Kaum muslim juga menjunjung tinggi dan berusaha menerapkan nilai-nilai
tersebut di dalam kehidupannya. Namun, seorang muslim tatkala hendak
menerapkan nilai-nilai yang sangat mulia itu, bukan didorong oleh sebuah
motivasi bahwa nilai-nilai tersebut adalah nilai universal. Akan
tetapi, ia melaksanakan semua nilai-nilai itu karena diperintahkan oleh
Allah swt. Seorang muslim bersikap jujur, karena ia memang diperintahkan
oleh Allah swt, bukan karena jujur itu bermanfaat atau nilai universal.

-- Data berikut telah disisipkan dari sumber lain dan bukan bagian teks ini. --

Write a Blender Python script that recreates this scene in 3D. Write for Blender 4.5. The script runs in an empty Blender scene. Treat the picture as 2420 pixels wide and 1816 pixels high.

Dengan kata lain, akhlaq seorang muslim adalah refleksi dari
pelaksanaan syariatNya. Sebab, seluruh perbuatan seorang muslim wajib
bersandar pada syariat Islam.
Di
sisi lain, seorang muslim harus memahami, kapan ia jujur, dan kapan ia
tidak boleh jujur. Seorang muslim, tatkala melakukan jual beli dengan
orang lain, harus jujur dan amanah. Namun, ketika dalam peperangan
melawan kaum kafir, ia tidak diperbolehkan jujur membeberkan kekuatan
kaum muslim.
Kenyataan di atas menunjukkan bahwa akhlaq merupakan bagian dari
syari’at Islam. Menurut pandangan Islam, akhlaq bukan sekedar nilai
universal yang berlaku di tengah-tengah manusia, akan tetapi, ia adalah
sifat yang harus dimiliki seorang muslim, berdasarkan perintah dari
Allah swt. Dengan kata lain, akhlaq adalah syari’at Islam yang mengatur
hubungan manusia dengan dirinya sendiri.
Bantahan atas pendapat yang menyatakan, bahwa kebangkitan umat, atau
persoalan mendasar umat adalah kebangkitan akhlaqnya dapat diperinci
sebagai berikut;
Pertama,
sebenarnya, konteks yang hendak dikaji adalah kebangkitan umat atau
kebangkitan masyarakat, bukan kebangkitan individu. Individu berbeda
dengan masyarakat dari sisi karakter, maupun penyusunnya. Atas dasar
itu, cara membangkitkan individu berbeda dengan cara membangkitkan
masyarakat atau umat. Akhlaq adalah hukum syariat yang mengatur hubungan
manusia dengan dirinya sendiri. Oleh karena itu, akhlaq adalah salah
satu variabel penting untuk membangkitkan individu.
Berbeda
dengan konteks kebangkitan masyarakat. Untuk membahas kebangkitan
masyarakat, kita harus memahami unsur-unsur penyusun masyarakat, serta
cara untuk mengubah masyarakat. Begitu pula jika kita hendak mengubah
individu, maka kita mesti memahami terlebih dahulu unsur-unsur penyusun
individu dan bagaimana cara membangkitkannya.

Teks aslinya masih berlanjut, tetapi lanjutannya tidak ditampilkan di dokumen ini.